Update: Help Improve an Intersection in New Haven

SeeClickFix users have helped improve a dangerous intersection in New Haven. Last month, there was a post on the SCF blog about the intersection of Livingston and Edwards Streets because the issue received so much attention within hours of being posted. Users noted the limited visibility for drivers caused by illegal parking and said that speeding cars only worsened the problem by placing more pedestrians, cyclists, and drivers at risk.

The City of New Haven has responded, and a speed table will be added to the intersection of Livingston and Edwards Streets.

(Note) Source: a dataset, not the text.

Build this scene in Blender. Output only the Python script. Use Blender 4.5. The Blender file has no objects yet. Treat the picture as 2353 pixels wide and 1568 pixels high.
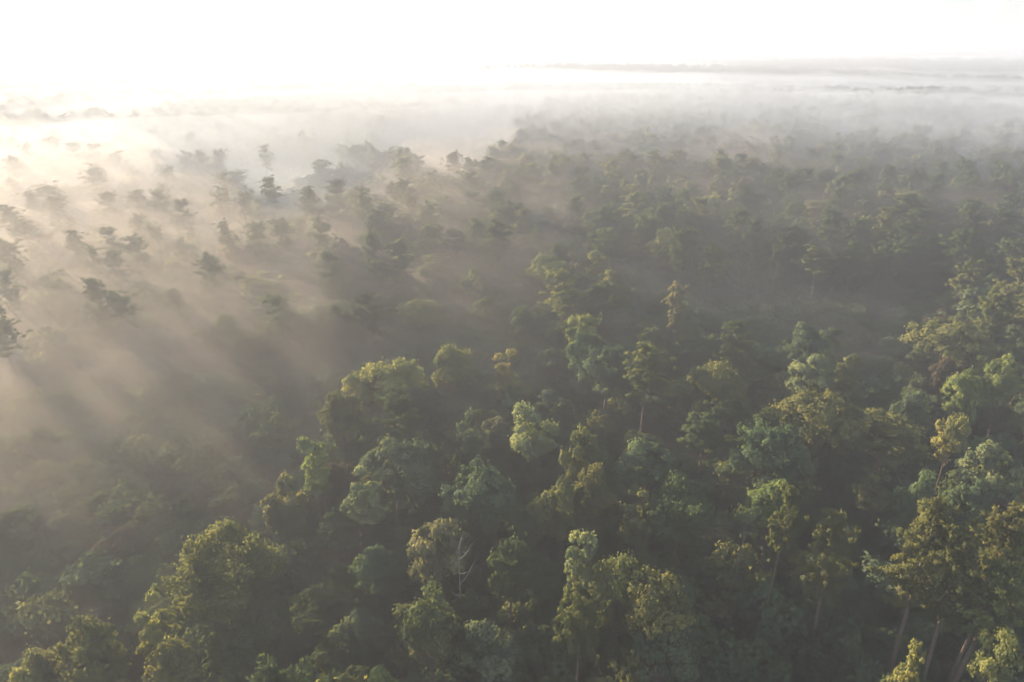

As City Engineer Dick Miller (left) explains in the New Haven Independent, the street will be
raised about six inches to slow traffic at the intersection. The City will also add bump outs (which extend the curb further out into the street in order to slow down turning vehicles and reduce the amount of time it takes for pedestrians to cross). Lastly, according to the Independent, "The intersection will also feature planted medians, textured and multicolored crosswalks, and yellow-patterned paving" along with newly planted trees. The City hopes that drivers will see all of these changes as "visual cues" to proceed through the intersection more carefully, in addition to the other infrastructure changes mentioned above.

For more information about how speed tables have worked elsewhere, check out Mark Abraham's post on this improvement on the New Haven Safe Streets Blog. As Mark points out, not only do speed tables calm traffic, but they can also help increase the sense of community in the area by making the street a more inviting place.

Great work by our users, the City of New Haven, and the New Haven Independent.

See the original post below:

In just a couple of hours, an issue reported in New Haven's East Rock neighborhood has attracted over 60 views, 7 votes, and several comments. The issue: limited visibility turning onto Edwards Street from Livingston Street due to illegally parked cars.

So far, a number of solutions have been suggested. Among them are increased parking enforcement in the current no standing zone, or changing the intersection to add bump-outs, bollards, a roundabout, curb extensions, or converting it to a raised intersection.

What do you think? How can the City of New Haven improve this problem?